THE OTHER TWO
It is my good or ill fortune to have taken a furnished flat at a dizzy altitude in the neighbourhood of that London terminus which is at once nearest the sea and the Promised Land. Immediately above the flat is a spacious roof, which affords a pleasant retreat in the cool of the evening and commands what the agents call an extensive prospect, and where, at most hours, toy dogs may be met. The flat itself consists of a number of rooms the walls of which are covered with photographs of men, women, and children, almost as thickly as the pages of a schoolboy's album are covered with stamps. There are more men than women, and more women than children. The men have obsolete beards; several of the women seem to be sisters, and have been taken together with their heads inclining towards each other at an affectionate angle, which, although affectionate, does not render the thought impossible that each sister secretly is convinced that she is the handsomer. There are also sets of children graduated like organ pipes. These photographs not only hang on the walls but they swarm in frames about the mantelpieces and the occasional tables. The occasional tables are so numerous and varied in size that one might imagine this their stud farm.
The beginning of my tenancy was marked by a tragedy. The larder window having been left open by the previous occupants, a large slate-coloured pigeon, with schemes for a family, had made a nest and laid an egg in it, and, at the very moment when I suddenly opened the door, was preparing to lay another. To this achievement I personally should have had no objection; but the porter, who was showing me round, and who has a sense of decorum more proper to such apartments, had other views, and before I could interfere he had removed the egg, brushed away the nest, and closed the window. That ended his share of the drama; but mine was to begin, for ever since that day the pigeon, with a depth of reproachfulness in its eyes that is extremely distressing, has sat on the kitchen window-sill making desperate efforts to get in, so that I creep about feeling like Herod. During Baby Week it was almost unbearable. Even when I am far from the kitchen I can hear its plaintive injured cooing.
The flat is conspicuous in possessing, in addition to numerous other advantages, such as a night porter to work the lift, who is never visible, and a day porter who, having been forbidden by the powers that be to use the lift before two o'clock in the afternoon, scrupulously obeys the new regulation, except when he has to ascend to an upper floor himself: the flat has, in addition to these advantages, windows that refuse to be lifted by any but a Hercules, and doors (ten in all) not one of which will remain open except by artificial means. Whether or not this is a peculiarity of Westminster architecture I cannot say, but all the doors are alike. They each quickly but remorselessly close, yet so gently that the latch does not catch, and every breath of draught (and we by no means stop at breaths) sways them noisily to and fro with a sound that is excessively irritating to the nerves. I have therefore either to go to the door and fasten it or find something with which to fix it open. Normally, I use a chair or a weight from the kitchen scales; but two of the rooms—the drawing-room, where the occasional tables are most fecund, and the dining-room, where I do everything but dine—are supplied with door-stops of their own, consisting each of an elephant's foot mounted with brass. Picture me then, the most Occidental of men and so long a devotee of the study and the shelf as to be less of a big-game hunter than any one you could imagine, moving about this intensely sophisticated flat carrying from room to room the foot of a mammoth of the Indian jungle or the African forest (I don't know which) in order to prevent a London door from banging. Imperial Cæsar's destiny was not less exalted or more incongruous.
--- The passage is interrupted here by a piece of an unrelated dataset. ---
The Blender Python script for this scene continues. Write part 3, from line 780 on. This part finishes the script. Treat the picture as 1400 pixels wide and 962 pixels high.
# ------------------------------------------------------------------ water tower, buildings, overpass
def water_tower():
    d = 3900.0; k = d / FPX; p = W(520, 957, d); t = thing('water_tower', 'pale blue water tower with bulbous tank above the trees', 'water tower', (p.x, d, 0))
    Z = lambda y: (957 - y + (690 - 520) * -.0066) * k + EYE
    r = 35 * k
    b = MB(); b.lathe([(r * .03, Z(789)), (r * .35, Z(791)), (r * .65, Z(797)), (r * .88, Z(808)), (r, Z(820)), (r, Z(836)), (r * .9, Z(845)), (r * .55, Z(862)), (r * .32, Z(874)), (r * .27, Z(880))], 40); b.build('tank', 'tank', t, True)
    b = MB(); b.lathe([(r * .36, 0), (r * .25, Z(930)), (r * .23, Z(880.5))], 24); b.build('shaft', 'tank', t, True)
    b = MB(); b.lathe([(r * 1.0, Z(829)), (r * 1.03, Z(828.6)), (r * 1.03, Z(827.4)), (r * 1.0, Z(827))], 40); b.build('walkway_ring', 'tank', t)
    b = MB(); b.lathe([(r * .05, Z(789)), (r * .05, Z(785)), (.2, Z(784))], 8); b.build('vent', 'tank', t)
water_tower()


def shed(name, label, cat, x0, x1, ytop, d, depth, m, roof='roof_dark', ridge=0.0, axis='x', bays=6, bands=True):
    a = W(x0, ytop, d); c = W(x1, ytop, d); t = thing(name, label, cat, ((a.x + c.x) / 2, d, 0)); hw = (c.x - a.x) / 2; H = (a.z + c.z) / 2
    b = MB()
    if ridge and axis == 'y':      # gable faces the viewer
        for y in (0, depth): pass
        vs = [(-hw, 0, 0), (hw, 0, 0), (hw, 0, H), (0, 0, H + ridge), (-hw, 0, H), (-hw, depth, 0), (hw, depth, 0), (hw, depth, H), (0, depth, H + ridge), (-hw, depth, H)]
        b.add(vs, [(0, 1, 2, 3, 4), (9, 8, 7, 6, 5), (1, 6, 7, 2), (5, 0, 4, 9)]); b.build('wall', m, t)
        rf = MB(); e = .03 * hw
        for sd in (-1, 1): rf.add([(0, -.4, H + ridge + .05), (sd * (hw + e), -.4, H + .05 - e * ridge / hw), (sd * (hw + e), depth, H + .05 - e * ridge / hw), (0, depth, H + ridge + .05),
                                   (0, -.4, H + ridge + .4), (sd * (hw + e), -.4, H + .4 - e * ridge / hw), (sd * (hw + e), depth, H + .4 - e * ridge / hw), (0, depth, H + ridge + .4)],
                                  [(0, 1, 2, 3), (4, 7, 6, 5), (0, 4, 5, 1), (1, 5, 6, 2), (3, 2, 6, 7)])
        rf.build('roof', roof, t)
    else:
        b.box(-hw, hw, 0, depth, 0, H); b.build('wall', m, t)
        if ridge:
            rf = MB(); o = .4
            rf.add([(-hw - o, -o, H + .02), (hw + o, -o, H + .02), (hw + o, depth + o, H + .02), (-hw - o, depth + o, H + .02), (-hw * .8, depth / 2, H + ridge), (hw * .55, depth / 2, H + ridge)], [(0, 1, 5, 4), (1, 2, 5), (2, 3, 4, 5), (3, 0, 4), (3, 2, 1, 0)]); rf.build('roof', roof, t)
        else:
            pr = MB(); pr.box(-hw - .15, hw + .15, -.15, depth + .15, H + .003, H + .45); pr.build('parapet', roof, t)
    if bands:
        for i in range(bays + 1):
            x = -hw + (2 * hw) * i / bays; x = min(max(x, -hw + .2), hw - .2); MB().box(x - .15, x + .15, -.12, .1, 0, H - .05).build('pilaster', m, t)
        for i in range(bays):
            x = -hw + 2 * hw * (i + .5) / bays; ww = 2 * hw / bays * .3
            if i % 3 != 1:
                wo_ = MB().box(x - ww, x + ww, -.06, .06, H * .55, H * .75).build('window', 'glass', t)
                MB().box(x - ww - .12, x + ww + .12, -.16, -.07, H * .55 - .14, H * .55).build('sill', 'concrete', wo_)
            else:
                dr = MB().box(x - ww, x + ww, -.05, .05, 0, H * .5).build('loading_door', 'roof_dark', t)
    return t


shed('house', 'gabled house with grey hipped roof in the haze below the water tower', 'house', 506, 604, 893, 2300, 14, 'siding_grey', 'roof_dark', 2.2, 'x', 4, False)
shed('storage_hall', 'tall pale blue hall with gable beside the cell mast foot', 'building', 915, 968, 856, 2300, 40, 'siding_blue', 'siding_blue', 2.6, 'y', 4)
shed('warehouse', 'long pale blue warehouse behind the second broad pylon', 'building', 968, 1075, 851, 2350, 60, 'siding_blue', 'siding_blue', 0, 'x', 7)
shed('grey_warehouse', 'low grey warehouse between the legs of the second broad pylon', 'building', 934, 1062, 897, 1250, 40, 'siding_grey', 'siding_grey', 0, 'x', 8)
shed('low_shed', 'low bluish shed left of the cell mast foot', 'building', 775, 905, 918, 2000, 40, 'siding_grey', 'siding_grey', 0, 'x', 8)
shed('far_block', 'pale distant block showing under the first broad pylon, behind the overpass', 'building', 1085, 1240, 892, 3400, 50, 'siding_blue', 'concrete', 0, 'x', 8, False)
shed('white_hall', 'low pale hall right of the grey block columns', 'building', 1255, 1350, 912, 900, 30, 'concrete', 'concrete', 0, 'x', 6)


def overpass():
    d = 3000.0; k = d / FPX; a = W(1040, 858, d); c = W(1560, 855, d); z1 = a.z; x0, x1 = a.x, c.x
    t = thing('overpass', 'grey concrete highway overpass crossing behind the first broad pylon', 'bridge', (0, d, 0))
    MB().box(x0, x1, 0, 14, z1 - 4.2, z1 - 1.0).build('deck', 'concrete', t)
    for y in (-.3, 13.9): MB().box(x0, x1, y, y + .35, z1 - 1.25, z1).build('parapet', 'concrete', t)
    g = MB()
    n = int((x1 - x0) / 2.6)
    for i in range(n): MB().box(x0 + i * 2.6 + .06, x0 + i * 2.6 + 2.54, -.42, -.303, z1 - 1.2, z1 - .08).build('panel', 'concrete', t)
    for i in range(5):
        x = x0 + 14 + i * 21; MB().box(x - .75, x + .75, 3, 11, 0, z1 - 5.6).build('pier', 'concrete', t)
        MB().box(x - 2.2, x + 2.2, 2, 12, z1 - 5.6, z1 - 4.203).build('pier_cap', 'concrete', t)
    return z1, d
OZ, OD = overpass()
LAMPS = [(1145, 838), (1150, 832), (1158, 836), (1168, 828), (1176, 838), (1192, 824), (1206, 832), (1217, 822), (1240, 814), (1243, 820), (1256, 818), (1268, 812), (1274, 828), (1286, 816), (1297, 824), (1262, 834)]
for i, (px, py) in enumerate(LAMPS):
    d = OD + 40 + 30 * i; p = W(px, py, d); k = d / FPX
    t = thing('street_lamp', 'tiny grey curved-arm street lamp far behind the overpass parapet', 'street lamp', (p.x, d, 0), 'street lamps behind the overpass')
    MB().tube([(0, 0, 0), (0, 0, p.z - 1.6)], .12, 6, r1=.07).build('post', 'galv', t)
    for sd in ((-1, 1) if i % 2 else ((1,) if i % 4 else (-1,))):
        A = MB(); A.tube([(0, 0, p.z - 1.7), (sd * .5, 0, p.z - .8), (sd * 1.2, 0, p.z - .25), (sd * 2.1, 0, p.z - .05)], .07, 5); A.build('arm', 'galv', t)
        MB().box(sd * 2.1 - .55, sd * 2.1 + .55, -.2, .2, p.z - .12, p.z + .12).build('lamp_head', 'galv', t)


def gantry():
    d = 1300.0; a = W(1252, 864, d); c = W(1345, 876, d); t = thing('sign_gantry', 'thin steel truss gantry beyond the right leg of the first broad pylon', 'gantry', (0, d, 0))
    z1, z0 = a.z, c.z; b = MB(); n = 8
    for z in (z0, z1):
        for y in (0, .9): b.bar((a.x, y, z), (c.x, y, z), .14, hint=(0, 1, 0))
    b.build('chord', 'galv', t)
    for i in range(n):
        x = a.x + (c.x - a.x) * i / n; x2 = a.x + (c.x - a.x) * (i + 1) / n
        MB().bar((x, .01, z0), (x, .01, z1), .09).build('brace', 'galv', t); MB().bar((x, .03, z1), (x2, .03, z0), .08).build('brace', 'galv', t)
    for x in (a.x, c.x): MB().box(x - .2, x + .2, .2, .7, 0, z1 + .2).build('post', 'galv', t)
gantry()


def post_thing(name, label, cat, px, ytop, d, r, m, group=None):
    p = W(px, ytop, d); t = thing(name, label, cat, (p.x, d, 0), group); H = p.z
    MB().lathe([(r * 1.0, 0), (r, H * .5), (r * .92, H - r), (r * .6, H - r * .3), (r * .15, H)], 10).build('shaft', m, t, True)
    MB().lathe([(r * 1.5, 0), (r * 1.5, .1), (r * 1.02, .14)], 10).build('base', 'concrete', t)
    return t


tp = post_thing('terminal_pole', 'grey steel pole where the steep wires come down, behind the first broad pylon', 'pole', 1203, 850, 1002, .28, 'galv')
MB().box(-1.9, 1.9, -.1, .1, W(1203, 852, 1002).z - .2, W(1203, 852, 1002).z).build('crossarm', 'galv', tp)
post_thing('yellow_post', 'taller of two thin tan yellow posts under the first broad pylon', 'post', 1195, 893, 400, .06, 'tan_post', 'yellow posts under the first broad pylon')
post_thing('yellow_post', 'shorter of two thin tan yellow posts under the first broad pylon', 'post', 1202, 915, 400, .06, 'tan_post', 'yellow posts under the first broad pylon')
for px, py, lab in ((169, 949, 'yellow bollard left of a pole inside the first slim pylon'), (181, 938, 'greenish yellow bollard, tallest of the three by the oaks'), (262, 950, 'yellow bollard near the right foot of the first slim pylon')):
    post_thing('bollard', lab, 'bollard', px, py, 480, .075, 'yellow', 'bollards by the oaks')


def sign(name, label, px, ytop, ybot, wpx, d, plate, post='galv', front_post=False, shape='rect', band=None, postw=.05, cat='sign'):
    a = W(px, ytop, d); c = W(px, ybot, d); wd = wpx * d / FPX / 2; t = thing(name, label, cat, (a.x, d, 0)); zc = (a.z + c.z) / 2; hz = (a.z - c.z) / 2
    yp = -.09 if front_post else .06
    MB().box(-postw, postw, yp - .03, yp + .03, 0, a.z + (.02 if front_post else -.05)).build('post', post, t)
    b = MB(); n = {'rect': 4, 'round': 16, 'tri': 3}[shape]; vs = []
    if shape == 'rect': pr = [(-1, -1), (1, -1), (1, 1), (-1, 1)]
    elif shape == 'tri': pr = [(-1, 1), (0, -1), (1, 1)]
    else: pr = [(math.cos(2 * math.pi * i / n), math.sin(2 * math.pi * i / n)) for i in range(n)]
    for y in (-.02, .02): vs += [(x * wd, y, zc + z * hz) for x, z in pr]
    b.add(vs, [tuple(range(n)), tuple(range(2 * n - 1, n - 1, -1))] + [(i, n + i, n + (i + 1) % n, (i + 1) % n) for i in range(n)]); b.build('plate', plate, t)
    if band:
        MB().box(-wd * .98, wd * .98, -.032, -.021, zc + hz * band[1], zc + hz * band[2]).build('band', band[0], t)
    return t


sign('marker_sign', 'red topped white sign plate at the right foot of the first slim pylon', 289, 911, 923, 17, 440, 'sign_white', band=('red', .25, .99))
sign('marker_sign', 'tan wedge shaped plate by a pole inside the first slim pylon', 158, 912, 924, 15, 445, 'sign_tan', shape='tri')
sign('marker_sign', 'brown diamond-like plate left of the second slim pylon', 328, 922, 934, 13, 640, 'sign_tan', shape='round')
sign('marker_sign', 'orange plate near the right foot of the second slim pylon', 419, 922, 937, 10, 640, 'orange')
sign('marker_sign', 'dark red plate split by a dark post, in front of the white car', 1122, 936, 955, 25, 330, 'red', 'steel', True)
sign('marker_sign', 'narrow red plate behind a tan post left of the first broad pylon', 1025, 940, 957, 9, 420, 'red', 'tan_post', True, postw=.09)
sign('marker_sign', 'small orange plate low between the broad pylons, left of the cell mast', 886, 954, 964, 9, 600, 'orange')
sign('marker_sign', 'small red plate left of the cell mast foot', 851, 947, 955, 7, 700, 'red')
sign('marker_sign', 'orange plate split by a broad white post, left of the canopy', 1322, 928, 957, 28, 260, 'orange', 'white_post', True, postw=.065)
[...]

If there were four of these feet I should be more at ease. But there are only two of them, and I have been to the Zoo often enough to know that elephants are quadrupeds. Where then are the other two? That is the question which is wearing me out. I lie awake at night, wondering, and then, falling into an uneasy sleep, hear a heavy stumbling tread on the stairs and wake in terror expecting the door to burst open and the other half of the elephant to advance upon me demanding its lost feet. It is always a dreadful nightmare, but never more so than when the mammoth not only towers up grey and threatening, but coos like an exiled pigeon.
ON SECRET PASSAGES
I was hearing the other day of an old house in Sussex where, while doing some repairs, the builders' men chanced on the mouth of an underground passage which they traced for two miles. Why should that discovery be interesting? Why is everything to do with underground passages so interesting? It is, I suppose, because they are usually secret, and the very word secret, no matter how applied (except perhaps to treaties) is alluring: secret drawers, secret cupboards, secret chambers; but the secret passage is best, because it leads from one place to another, and either war or love called it into being: war or love, or, as in the case of priests' hiding holes, religious persecution, which is a branch of war.
Nothing can deprive the secret passage of its glamour: not all the Tubes, or subways, or river tunnelling, through which we pass so naturally day after day. Any private excavation is exciting; to enter a dark cellar, even, carries a certain emotion. How mysterious are crypts! How awesome are the catacombs of Rome! How it brings back the lawless, turbulent past of Florence merely to walk through that long passage (not underground but overground, yet no less dramatic for that) which, passing above the Ponte Vecchio, unites the Pitti and the Uffizi and made it possible, unseen by the Florentines, to transfer bodies of armed men from one side of the Arno to the other!